The problem is as stated in the title. With this problem and I am restricted to modus tollens (MT), modus ponens (MP), repetition (R), and double negation (DN). I'm just getting used to logic derivation, so I've really no idea where to proceed. The issue I'm having is just not knowing how to properly start this. This is all I've got, and I think it's the wrong direction:

1. Show $(P\to (Q \to R)) \to (Q \to (P \to R))$
   2. $\;\;\;\;\;\;\;$ $P\to (Q \to R)$ $\;\;\;\;\;\;\;\;\;\;\;\;\;\;\;\;\;\;\;\;\;$ Assume CD
   3. $\;\;\;\;\;\;\;$ Show $Q\to R$
   4. $\;\;\;\;\;\;\;\;\;\;\;\;\;\;\neg(Q\to R)$ $\;\;\;\;\;\;\;\;\;\;\;\;\;\;\;\;\;\;\;\;\;$Assume ID
   5. $\;\;\;\;\;\;\;\;\;\;\;\;\;\;\neg P$ $\;\;\;\;\;\;\;\;\;\;\;\;\;\;\;\;\;\;\;\;\;\;\;\;\;\;\;\;\;\;\;$ 2,4 MT

Anyone able to give me a hand?
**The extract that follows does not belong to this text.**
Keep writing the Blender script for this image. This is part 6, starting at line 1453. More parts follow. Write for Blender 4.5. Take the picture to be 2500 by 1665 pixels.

I don't need a full answer, just a step in the right direction.

Answer 1

Suppose $P\to (Q\to R)$. (1)

We want to show $Q\to (P\to R)$.

Well, suppose $Q$. (2)

We want to show $P\to R$.

Suppose $P$. (3)

Then $Q\to R$ by 1 and 3. (4)

Then $R$ by 4 and 2.

Answer 2

you are correct in line 3 you go in the wrong direction:

Start with :

1 | Show $ (P \to (Q \to R)) \to (Q \to (P \to R))$

2 || $ (P \to (Q \to R)) $ Assume CD

3 || Show $ (Q \to (P \to R))$

4 ||| $ Q $ Assume CD

5 ||| Show $ P \to R $

and the rest you can do yourself (just a lot of MP)

GOOD LUCK